As traumatic as I found Friday's drive-by bullying, I couldn't quite shake the glow from the rest of the morning, my gratitude and pleasure in the companionable little chap my grouchy baby has grown into. And it seemed startling, somehow, to remember how little my own pangs of childhood rejection were relieved by the balm of motherly love.

After three days of watching Bub process his feelings by rejecting his sister, I'm less interested in my own trauma than in his mysterious learning processes. Learning to recognize when you're being rejected is an important social skill. Even more important, perhaps, is figuring out what to do with that experience. Before my very eyes, my son has become ever-so-slightly less trusting, visibly determined to do the rejecting before he can be rejected again. It strikes me that the most magical and unlikely moment in Harry Potter and the Philosopher's Stone is not the owl mail or Platform Nine and Three-Quarters, but rather Harry's decision, after a lifetime of being bullied, not to join Draco's incipient gang of bullies but to befriend the underdog Ron instead.

Thursday, June 11, 2009

Grouch

I am very cross right now. Here's why:

1) Several months ago, I signed my kids up for soccer, having been promised (a) that they would be on the same team, and (b) that Bub's friend Jake would also be on their team. I had visions of warm summer evenings, sitting around with Jake's mom on a blanket and eating the kids' watermelon while they ran around on the field. Instead, Pie and Bub were placed in entirely separate leagues, and although the two leagues play on the same night, they are in opposite corners of the high school field, so I sit by myself watching one team while hubby sits by himself watching the other team. Meanwhile, Jake's mom hangs out with all our other friends who signed up late but managed to be placed on the same team.

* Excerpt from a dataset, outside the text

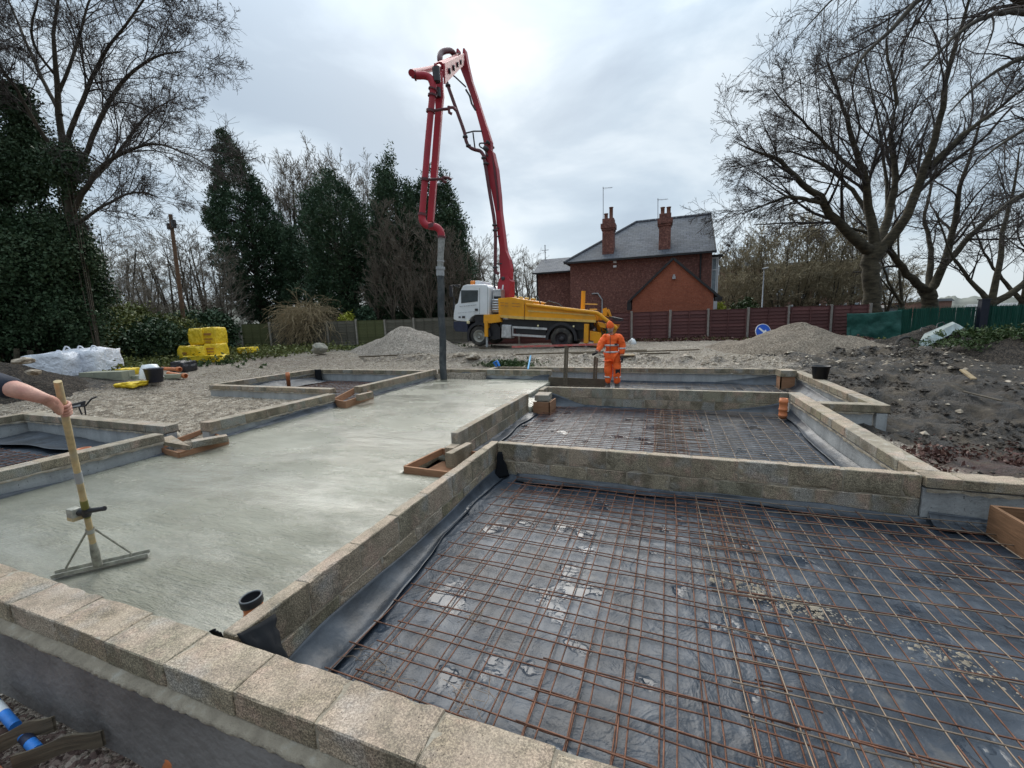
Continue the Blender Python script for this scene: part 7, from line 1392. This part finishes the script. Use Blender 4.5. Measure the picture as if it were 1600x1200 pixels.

2) I have so had it with soccer already. The universal consensus (and by "universal" I mean "the consensus between my husband and my mother") is that this makes me a bad mother, unwilling to sacrifice an hour of my time once or twice a week so that my children can Get Exercise and Have Fun. What I see, on Monday and Wednesday nights, is not children having fun. It is children being miserable and being forced by parents to "get back on the field" with arguments like "we paid good money for this" and "if you don't get back out there we're not coming back" and "if you don't start playing right now we're not getting any ice cream!" Why, exactly, are we doing this again?

3) Several months ago, I signed Pie up for kindergarten, filling out multiple forms both at the school and at day-care so that Pie can be placed in a morning class, with on-site care after school. Then, a few weeks ago, with no warning or consultation with anyone, the principal decided to scrap the morning and afternoon classes and move all kindergarten classes to the alternate day system. Not Mondays, Wednesdays and alternate Fridays or anything like that - alternate day: Monday, Wednesday, Friday one week; Tuesday and Thursday the next. As far as I can tell, nobody except the principal actually likes this system, but as an added bonus, Pie has been assigned to a class that conflicts with the on-site day-care, so every other day we have to drop her off at the Catholic school on the other side of town, while all her friends from day-care this year remain together in the on-site class.

4) The courses I've been offered to teach for the fall are in conflicting time slots, and after two weeks I am still unable to get any clear information about whether the schedule can be modified. Textbook orders are due on Monday, and I still don't know for sure which courses I'm teaching or what my schedule will be.

Why must I continually be subjected to minor inconveniences? All I ask is for sharks with fricking laser beams attached to their heads!